What factors have contributed to the rise of the secondaries market in Mediterranean countries?
I think the most obvious answer is that there are a myriad of benefits to investing in Mediterranean countries. While each of the countries in the Mediterranean we focus on offers its own set of attractions, they all share important characteristics such as robust economic growth, diverse industries – for example, Italy is home to a fantastic set of high-quality, niche-leading assets across numerous industries ranging from industrial technology/ manufacturing, professional services to iconic brands and products – as well as great talent and the necessary stable environment and legal regime (following reforms in recent years) for an investment. And guess what Italy, Spain, and France all have in common besides great cuisine and wine? They are all projected to see higher GDP growth in 2024 compared to Germany.
In addition, there are also a few specific factors which have facilitated the evolution and further ‘adoption’ of secondaries as a viable solution in the Mediterranean. An example would be the growth in and increasing maturity of private equity in the region. Firms have raised larger funds with more capital to be deployed in recent years, new local buyout managers have emerged and more and more international managers have set-up local teams and made the Mediterranean ‘in-scope’ for their investment strategies. As a result, we are seeing both more – in absolute Euro-terms – and ageing NAV waiting to be realized within portfolios today, while institutional investors in the region are facing the same hunger for liquidity as in other geographies … a mounting and lasting problem that the secondary market will gladly (continue to) take advantage of.
How does the secondaries market in the Mediterranean region compare to the rest of Europe, and how does Europe as a whole compare to the U.S.?
Volume-wise, reliable market figures from reputable secondary market advisors have historically oscillated around two-thirds in North America and one-quarter in Europe (higher share for GP-led transactions), with the remaining volume being shared by APAC and RoW. There are no precise numbers for the Mediterranean countries available, but it is fair to highlight that these countries – with France being the exception – tend to show less private equity deal activity in general than, for example, the UK, DACH, the Nordics, or Benelux.
However, as an active investor in the Mediterranean for the past two decades across our strategies, I can certainly confirm that the Mediterranean is catching up quickly, particularly in secondaries and we have seen multiple attractive opportunities in the past twelve months, some of which we ended up investing in.
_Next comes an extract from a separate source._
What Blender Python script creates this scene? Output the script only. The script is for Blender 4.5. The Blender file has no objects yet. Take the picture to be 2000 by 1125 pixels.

Judging by the fruitful conversations we are having with managers about potential GP-led transactions, discussions with institutional investors about their desire for liquidity, and conversations with advisors building their pipeline, I am certain that this trend will continue.
Given the increasing need for liquidity, exits, and M&As, how much growth potential do you see in the secondaries market over the next five years? Is this just the beginning?
Quite simple: I am convinced that current favorable dynamics and growth in the secondary market will prevail, and we are going to see more of the same, albeit higher, faster and more nuanced. Reaching the next frontier, $200 billion of transacted global secondary volume, is less a question of if, but when (particularly) the large secondary firms are able to raise their multi-billion Euro funds that are necessary for us as a market to, ultimately be able to digest and transact those higher volumes.
The most exciting part in my opinion? With more and more buyers moving up in size and focusing on bigger transactions of larger exposures to deploy the vast amounts raised, we will be seeing even less competition in our segment of smaller transactions. This really is just the beginning and we are super excited about the prospects of continuing to invest in high-quality and growing companies at attractive prices and alongside the very best sponsors out there.